Voluntary Taxes? Obama Will 'Ask the Rich' to Pay More, Claims New York Times

Sunday’s lead New York Times story by White House correspondent Jackie Calmes pushed the president’s new plan to raise taxes on “the wealthy.” The president, in what the Times seems to think is a bright idea, is calling his proposal the “Buffett rule,” after the billionaire who made waves with his complaint, printed in the Times, that uber-wealthy investors like him were not being taxed enough. Here is the stack of headlines: “Obama Tax Plan Would Ask More Of Millionaires – Called ‘Buffett Rule’ – Populist Sales Pitch to Press the G.O.P. in Budget Talks.”

Why write “Ask More of Millionaires”? Are these tax increases going to be voluntary?

President Obama on Monday will call for a new minimum tax rate for individuals making more than $1 million a year to ensure that they pay at least the same percentage of their earnings as middle-income taxpayers, according to administration officials.

....

Mr. Obama, in a bit of political salesmanship, will call his proposal the “Buffett Rule,” in a reference to Warren E. Buffett, the billionaire investor who has complained repeatedly that the richest Americans generally pay a smaller share of their income in federal taxes than do middle-income workers, because investment gains are taxed at a lower rate than wages.

Mr. Obama will not specify a rate or other details, and it is unclear how much revenue his plan would raise. But his idea of a millionaires’ minimum tax will be prominent in the broad plan for long-term deficit reduction that he will outline at the White House on Monday.

Mr. Obama’s proposal is certain to draw opposition from Republicans, who have staunchly opposed raising taxes on the affluent because, they say, it would discourage investment. It could also invite scrutiny from some economists who have disputed Mr. Buffett’s assertion that the megarich pay a lower tax rate over all. Mr. Buffett’s critics say many of the rich actually make more from wages than from investments.
 

Note this paragraph, because you’ll see it again:


The Obama proposal has little chance of becoming law unless Republican lawmakers bend. But by focusing on the wealthiest Americans, the president is sharpening the contrast between Republicans and Democrats with a theme he can carry into his bid for re-election in 2012.

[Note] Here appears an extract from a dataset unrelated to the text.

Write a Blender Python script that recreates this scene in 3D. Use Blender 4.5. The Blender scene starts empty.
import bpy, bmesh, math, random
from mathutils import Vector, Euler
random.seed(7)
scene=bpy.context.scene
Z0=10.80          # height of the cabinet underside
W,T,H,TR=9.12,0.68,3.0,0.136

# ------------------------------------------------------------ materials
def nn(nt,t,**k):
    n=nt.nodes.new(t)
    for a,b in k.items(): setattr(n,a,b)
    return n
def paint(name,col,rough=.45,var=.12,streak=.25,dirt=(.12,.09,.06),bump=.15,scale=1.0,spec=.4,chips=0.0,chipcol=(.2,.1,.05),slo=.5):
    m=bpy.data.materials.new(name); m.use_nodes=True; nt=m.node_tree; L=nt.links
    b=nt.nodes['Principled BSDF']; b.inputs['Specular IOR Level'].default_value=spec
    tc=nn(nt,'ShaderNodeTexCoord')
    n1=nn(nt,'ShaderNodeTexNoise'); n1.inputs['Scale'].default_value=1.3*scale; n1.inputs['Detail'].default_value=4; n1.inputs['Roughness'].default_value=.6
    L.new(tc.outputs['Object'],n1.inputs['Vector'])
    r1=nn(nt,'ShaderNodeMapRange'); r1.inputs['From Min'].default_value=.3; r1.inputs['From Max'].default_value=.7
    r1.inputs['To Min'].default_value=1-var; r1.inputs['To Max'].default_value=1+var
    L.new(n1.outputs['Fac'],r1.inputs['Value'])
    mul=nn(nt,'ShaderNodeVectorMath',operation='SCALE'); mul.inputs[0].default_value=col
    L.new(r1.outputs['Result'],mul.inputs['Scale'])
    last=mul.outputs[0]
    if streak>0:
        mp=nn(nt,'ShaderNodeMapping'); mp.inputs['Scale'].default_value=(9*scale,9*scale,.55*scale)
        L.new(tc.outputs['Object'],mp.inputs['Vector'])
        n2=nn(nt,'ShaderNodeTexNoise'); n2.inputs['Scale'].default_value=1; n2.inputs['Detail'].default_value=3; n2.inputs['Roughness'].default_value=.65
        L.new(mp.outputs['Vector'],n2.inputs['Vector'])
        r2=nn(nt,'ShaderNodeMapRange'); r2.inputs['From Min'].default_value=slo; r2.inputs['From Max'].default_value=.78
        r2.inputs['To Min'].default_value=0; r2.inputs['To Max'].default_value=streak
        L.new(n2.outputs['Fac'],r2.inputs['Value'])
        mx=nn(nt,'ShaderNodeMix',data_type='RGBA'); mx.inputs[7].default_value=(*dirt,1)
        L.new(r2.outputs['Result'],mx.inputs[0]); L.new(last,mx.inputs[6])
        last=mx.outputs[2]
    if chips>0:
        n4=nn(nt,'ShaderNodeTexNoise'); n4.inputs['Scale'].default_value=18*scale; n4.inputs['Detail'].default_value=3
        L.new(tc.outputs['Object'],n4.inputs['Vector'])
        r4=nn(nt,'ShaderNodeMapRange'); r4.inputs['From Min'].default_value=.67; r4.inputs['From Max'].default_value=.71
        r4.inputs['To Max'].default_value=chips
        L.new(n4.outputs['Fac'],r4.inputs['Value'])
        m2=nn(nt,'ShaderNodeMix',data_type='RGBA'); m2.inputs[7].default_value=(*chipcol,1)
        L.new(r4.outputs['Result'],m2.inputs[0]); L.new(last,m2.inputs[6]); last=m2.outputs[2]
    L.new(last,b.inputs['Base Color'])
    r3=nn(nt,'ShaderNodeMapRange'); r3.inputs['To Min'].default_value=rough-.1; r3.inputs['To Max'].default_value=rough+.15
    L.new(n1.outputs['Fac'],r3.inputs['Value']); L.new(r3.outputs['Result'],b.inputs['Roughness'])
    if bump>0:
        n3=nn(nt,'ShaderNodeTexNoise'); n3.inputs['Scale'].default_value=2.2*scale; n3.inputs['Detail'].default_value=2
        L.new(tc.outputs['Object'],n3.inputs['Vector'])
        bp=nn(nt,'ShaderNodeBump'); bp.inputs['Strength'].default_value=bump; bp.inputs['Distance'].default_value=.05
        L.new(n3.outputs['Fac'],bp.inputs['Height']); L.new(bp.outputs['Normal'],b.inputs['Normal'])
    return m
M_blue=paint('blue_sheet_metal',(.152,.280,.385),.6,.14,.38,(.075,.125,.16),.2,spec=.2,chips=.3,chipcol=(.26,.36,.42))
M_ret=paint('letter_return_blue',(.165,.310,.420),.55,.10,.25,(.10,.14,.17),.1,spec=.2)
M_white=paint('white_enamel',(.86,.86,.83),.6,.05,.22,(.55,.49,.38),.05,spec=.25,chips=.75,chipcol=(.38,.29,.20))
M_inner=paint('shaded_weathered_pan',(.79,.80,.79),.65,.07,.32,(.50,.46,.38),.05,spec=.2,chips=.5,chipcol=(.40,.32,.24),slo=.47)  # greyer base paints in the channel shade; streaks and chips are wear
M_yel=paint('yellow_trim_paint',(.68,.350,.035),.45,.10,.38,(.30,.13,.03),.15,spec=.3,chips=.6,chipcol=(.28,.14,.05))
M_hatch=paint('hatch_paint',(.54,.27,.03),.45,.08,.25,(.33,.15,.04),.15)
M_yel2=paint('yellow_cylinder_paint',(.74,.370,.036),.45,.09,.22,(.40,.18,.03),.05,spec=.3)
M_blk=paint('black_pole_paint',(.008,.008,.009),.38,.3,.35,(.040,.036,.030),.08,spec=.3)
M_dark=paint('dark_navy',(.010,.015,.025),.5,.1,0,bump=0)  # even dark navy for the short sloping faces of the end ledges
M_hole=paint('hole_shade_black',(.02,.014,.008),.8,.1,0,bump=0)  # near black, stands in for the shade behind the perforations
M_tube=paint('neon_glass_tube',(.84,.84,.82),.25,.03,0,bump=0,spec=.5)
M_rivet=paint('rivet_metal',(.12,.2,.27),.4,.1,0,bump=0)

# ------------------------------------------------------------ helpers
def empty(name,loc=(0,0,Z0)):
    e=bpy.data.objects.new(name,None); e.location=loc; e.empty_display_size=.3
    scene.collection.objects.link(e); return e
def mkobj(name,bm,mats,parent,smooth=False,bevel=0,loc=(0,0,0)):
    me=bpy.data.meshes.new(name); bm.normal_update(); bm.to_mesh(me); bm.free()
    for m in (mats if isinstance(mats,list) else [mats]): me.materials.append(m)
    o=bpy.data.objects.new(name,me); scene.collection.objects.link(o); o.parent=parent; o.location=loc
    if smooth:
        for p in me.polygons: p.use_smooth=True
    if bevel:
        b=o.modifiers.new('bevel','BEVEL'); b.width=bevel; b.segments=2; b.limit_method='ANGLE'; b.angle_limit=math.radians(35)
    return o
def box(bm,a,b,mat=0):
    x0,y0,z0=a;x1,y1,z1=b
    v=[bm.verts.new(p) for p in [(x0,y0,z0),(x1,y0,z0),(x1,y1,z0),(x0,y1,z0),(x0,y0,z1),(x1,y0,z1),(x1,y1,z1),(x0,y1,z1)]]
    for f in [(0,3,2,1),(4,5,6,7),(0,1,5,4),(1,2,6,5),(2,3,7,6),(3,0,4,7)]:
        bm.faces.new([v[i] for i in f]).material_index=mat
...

Calmes at least challenged the Buffett premise:

In 2007, when Mr. Buffett made news with his complaints about tax inequities, N. Gregory Mankiw, an economics professor at Harvard who was an adviser to President George W. Bush, disputed Mr. Buffett.

Mr. Mankiw, who now advises Mitt Romney, the Republican presidential candidate, said that unlike Mr. Buffett and others who live on investment income taxed at 15 percent, millionaires typically pay the 35 percent marginal rate on their salaries, bonuses and business income. Even Mr. Buffett probably paid a higher effective rate than he claimed, Mr. Mankiw added, because much of his income came from corporate income that had been taxed before it was paid out to individuals.
 

Monday’s lead story by Helene Cooper had more details of Obama’s tax hikes on “the wealthy,” and repeated the silly “Ask the Rich” formulation: “President’s Plan On Deficit Mixes Cuts And Taxes – Foes See Class Warfare – Trimming Entitlements and Asking the Rich to Pay More.”
 

Mr. Obama’s proposal is certain to receive sharp criticism from Congressional Republicans, who on Sunday were already taking apart one element of the proposal that the administration let out early: the so-called Buffett Rule. The rule -- named for the billionaire investor Warren E. Buffett, who has complained that he is taxed at a lower rate than his employees -- calls for a new minimum tax rate for individuals making more than $1 million a year to ensure that they pay at least the same percentage of their earnings as middle-income taxpayers.

That proposal, which was disclosed on Saturday, was met with derision Sunday by Republican lawmakers, who said it amounted to “class warfare” and a political tactic intended to portray his opponents as indifferent to the hardships facing middle-class Americans.

Then Cooper demonstrated that both great minds and Times reporters think alike, as a paragraph in her article -- in bold below -- was identical to one that appeared in Calmes’s story on Sunday. (Perhaps it was inserted by a copy editor.)

Liberal-leaning organizations were rallying behind Mr. Obama’s proposals on Sunday.

“The report that the president is planning to ask millionaires and billionaires to pay taxes at a higher rate than their secretaries pay is welcome news that will be wildly popular with voters,” said Roger Hickey, co-director of the Campaign for America’s Future, a progressive center, in a statement. “We applaud the president for heeding the advice from progressives that he go big on his jobs plan.”

The Obama proposal has little chance of becoming law unless Republican lawmakers bend. But by focusing on the wealthiest Americans, the president is sharpening the contrast between Republicans and Democrats with a theme he can carry into his bid for re-election in 2012.